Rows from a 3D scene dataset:
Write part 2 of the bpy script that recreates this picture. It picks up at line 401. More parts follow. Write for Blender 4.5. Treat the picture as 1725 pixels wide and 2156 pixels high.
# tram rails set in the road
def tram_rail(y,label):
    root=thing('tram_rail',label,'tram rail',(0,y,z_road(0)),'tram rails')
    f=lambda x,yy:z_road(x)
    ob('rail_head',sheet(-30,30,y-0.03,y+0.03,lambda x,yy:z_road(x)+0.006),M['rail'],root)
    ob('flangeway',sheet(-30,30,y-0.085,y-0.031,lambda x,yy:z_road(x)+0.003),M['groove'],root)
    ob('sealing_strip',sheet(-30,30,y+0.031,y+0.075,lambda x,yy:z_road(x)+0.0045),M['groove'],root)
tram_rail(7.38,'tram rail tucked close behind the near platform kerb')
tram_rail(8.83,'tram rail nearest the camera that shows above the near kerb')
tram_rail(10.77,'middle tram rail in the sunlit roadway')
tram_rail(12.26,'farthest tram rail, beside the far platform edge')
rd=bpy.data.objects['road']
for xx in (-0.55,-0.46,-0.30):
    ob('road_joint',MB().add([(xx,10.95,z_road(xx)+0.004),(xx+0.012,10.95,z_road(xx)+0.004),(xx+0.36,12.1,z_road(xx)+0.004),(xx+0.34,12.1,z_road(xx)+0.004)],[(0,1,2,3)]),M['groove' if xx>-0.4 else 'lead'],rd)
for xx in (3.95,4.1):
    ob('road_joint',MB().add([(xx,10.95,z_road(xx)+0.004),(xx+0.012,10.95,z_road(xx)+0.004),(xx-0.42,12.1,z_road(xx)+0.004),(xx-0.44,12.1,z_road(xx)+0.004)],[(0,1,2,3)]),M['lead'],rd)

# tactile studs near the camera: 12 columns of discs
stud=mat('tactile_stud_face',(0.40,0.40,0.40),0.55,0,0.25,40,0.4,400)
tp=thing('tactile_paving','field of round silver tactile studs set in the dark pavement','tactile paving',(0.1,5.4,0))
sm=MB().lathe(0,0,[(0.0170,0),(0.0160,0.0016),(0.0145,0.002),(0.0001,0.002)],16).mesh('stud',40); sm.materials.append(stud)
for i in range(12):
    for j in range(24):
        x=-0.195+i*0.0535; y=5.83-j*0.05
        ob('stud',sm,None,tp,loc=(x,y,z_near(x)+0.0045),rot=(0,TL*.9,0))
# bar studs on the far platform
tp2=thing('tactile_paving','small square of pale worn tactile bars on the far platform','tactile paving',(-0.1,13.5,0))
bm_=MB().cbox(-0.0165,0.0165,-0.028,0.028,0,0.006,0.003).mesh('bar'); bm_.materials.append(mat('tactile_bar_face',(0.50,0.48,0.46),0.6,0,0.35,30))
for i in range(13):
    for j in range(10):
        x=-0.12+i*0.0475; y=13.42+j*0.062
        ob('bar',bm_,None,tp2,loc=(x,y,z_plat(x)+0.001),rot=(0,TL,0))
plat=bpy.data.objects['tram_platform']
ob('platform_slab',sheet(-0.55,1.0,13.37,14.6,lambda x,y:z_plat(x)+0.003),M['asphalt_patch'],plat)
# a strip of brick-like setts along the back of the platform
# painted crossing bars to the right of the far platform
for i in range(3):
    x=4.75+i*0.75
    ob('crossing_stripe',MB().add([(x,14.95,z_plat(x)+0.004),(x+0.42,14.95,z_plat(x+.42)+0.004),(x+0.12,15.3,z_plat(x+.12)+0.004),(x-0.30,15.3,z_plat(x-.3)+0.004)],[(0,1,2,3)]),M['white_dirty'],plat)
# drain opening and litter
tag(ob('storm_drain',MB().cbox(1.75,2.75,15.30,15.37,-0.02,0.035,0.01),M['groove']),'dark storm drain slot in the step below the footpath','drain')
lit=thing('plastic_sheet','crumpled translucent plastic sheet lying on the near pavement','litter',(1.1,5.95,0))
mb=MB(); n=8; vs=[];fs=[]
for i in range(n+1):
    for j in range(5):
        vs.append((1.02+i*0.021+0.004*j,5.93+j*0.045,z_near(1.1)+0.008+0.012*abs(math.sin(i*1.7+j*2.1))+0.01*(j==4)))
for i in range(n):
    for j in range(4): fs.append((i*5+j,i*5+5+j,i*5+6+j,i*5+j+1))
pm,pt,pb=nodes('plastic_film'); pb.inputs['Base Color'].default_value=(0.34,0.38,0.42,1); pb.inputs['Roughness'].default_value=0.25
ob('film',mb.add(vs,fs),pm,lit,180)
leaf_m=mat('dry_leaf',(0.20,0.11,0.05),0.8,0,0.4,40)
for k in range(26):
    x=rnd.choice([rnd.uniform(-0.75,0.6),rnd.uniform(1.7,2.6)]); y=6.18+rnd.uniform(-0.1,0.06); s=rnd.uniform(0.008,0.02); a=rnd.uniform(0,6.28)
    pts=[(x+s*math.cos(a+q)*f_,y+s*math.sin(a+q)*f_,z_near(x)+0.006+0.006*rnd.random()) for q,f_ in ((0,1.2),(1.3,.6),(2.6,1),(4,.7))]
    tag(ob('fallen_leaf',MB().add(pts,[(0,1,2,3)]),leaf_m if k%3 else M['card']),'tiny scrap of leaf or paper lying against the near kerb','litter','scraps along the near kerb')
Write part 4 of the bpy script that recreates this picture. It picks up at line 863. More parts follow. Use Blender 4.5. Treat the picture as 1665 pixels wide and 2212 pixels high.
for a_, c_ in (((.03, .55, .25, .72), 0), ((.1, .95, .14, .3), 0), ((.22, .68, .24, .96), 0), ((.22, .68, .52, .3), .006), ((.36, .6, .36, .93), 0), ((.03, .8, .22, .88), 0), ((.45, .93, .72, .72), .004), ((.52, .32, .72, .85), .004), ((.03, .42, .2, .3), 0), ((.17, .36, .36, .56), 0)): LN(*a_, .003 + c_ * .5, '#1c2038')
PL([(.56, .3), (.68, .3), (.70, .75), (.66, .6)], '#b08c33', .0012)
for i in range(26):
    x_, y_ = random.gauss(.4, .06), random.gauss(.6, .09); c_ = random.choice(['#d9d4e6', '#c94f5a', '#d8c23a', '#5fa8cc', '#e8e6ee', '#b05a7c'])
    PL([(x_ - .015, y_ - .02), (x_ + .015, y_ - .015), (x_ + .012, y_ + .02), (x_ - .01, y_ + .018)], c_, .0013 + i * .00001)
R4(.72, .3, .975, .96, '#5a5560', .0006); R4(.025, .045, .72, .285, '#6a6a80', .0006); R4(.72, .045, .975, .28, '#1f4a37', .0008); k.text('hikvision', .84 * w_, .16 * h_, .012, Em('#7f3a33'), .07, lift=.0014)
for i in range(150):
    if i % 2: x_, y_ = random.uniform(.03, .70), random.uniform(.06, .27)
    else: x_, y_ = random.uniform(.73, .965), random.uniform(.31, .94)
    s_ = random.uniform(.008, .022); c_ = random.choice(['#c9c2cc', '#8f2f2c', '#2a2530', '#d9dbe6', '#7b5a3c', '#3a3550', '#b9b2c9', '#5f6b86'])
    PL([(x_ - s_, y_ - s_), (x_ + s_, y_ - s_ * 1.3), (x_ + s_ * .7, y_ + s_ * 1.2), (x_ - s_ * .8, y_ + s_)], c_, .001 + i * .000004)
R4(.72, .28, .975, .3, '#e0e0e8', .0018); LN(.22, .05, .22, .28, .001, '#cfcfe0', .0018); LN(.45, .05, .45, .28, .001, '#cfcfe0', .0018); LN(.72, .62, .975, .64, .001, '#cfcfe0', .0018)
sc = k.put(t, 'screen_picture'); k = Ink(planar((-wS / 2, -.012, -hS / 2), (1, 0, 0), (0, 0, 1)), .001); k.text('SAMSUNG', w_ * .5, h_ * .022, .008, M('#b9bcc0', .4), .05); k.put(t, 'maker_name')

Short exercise
Where does the word "recreates" appear? Return each line that holds it.

Full output
Write part 2 of the bpy script that recreates this picture. It picks up at line 401. More parts follow. Write for Blender 4.5. Treat the picture as 1725 pixels wide and 2156 pixels high.
Write part 4 of the bpy script that recreates this picture. It picks up at line 863. More parts follow. Use Blender 4.5. Treat the picture as 1665 pixels wide and 2212 pixels high.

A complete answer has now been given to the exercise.